Une meilleure stratégie pour la cohabitation avec les humains
Dans une seconde partie de l’étude, les chercheurs ont effectué une modélisation informatique pour examiner les types de stratégies d’apprentissage efficaces au sein d’environnements imprévisibles de type urbain. Au cours de la simulation, les oiseaux devaient apprendre à trouver de la nourriture. La stratégie d’apprentissage déterminait la quantité « récupérée », et cette quantité déterminait à son tour les chances d’engendrer une progéniture qui pourrait en tirer les mêmes apprentissages.
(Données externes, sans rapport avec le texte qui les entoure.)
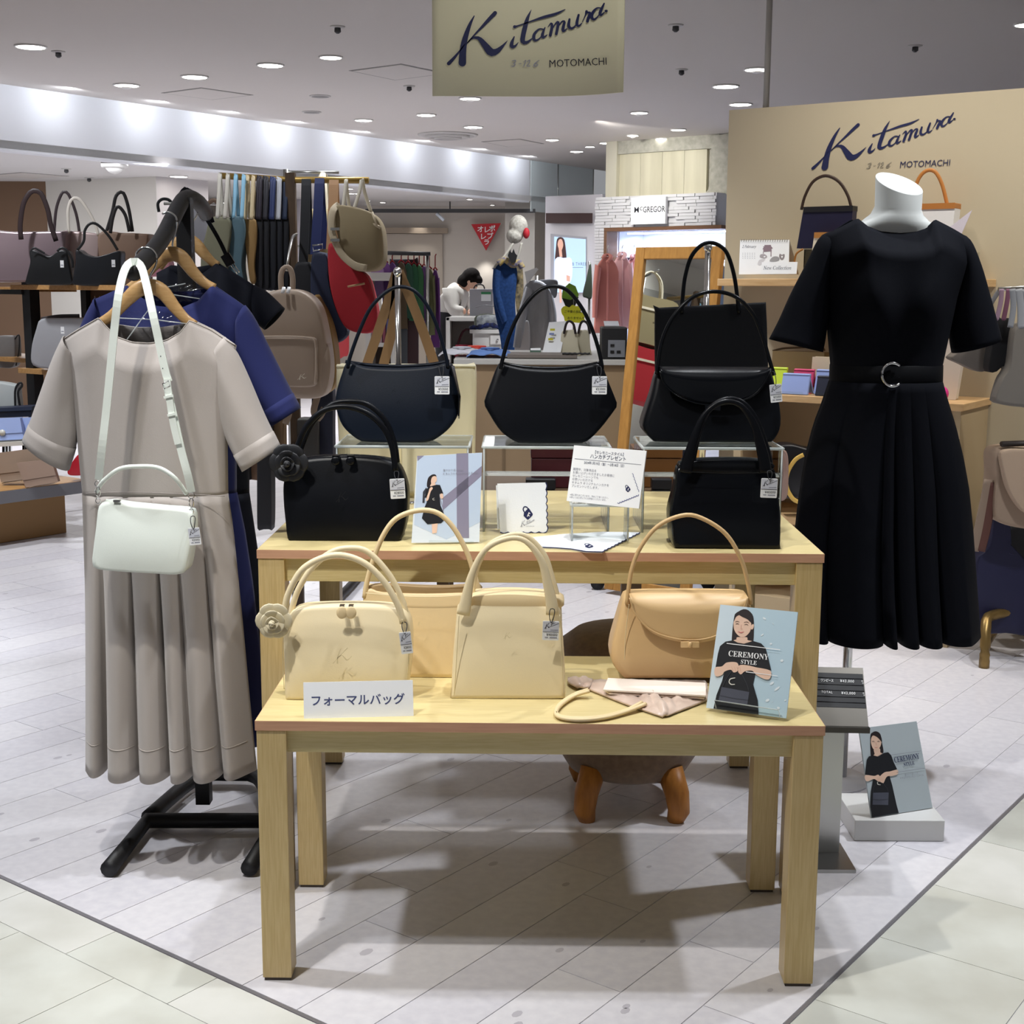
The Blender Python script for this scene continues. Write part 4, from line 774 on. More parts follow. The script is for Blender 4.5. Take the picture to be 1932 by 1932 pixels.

Au fil des générations, les groupes montrant la meilleure stratégie d’apprentissage finissaient par dominer l’environnement urbain. En outre, « étonnamment, en période d’incertitude, nous avons constaté que les apprenants sensibles aux risques étaient plus susceptibles de dominer les apprenants utilisant d’autres stratégies », indique Breen. Ces résultats suggèrent que ces apprenants sensibles au risque, comme les quiscales mâles, sont mieux adaptés pour faire face à des environnements imprévisibles.
Dans l’ensemble, ces résultats suggèrent que l’apprentissage en fonction des risques constitue la meilleure stratégie pour la colonisation de nouveaux habitats modifiés par l’Homme. « Ce qui est important, c’est que ces ‘gagnants’ nous donneront une idée de la façon dont les animaux en général peuvent prospérer dans l’Anthropocène », suggère Deffner. Afin de soutenir les futures études sur la cohabitation des animaux avec les humains, les chercheurs ont créé un référentiel en ligne que d’autres experts peuvent consulter librement, incluant leurs outils de modélisation.